Elisa Menendez & Hector Castellon v. Whitaker (AG) 2018 WL 5832974

These two cases were consolidated in appeals to the 9th Circuit from BIA decisions of removal of petitioners, both convicted of state crimes in California. The appellate panel, in an academic display of linguistics and rhetoric, applied their conventional categorical rule of comparing the state criminal law rule used by the BIA with the comparable federal rule. The California rule of Penal Code 288 (c) prohibition of sexual molestation of children requires evidence involving moral turpitude. The BIA held P.C. 288 is categorically a crime of  child abuse under Penal Code 647.6. The same charge in federal court is 8 U.S. Code 1227 but the statute  does not use the same term for the crime.

The panel held neither of the two statutes in the state cases cited by the BIA involved moral turpitude or child abuse under federal law.
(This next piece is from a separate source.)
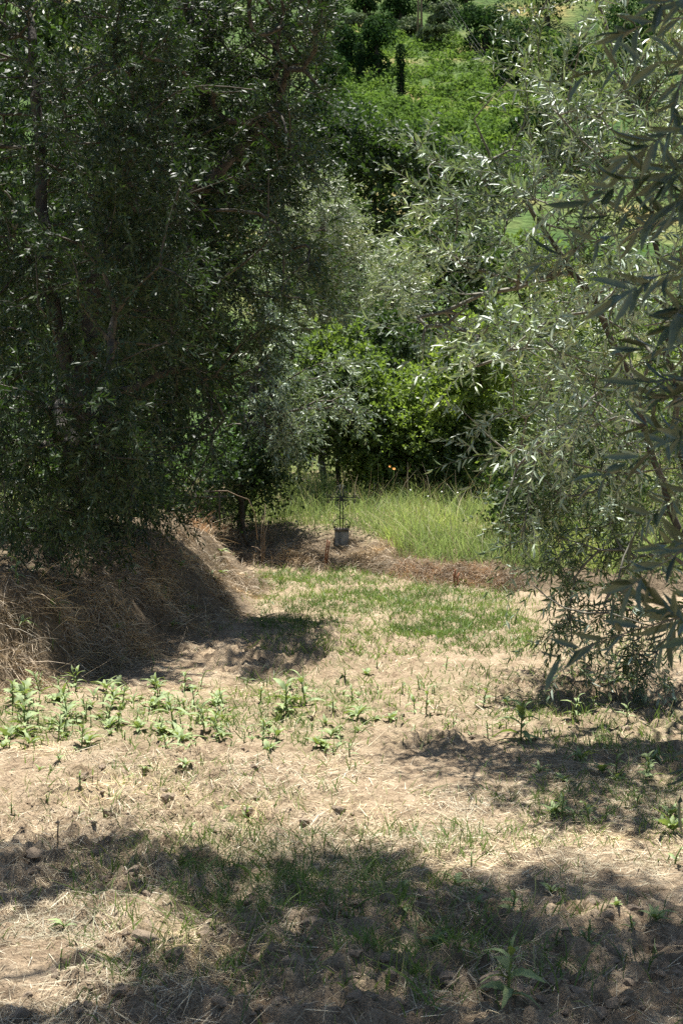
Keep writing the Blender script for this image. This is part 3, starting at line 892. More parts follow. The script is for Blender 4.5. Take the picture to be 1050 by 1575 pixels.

Only after an extensive examination of the elements in state and federal law did the panel hold the BIA used the wrong law and therefore reversed for a rehearing by the BIA.

The concurring judge in these two cases above reviewed a major federal problem not necessarily confined to this BIA case.  In all habeas corpus hearings of state court convictions the federal appellate court compares state law with the comparable federal law.  If the state case law or statute  do not compare, the federal court reverses, in effect, the state courts by applying the law of federal courts on the same subject. The concurring 9th Circuit judge in the three judge panel commented on this practice as it applies not only to habeas corpus in federal review of state court convictions but also hearings of the rule applicable to the BIA.

The court reversed the BIA and ordered a new hearing.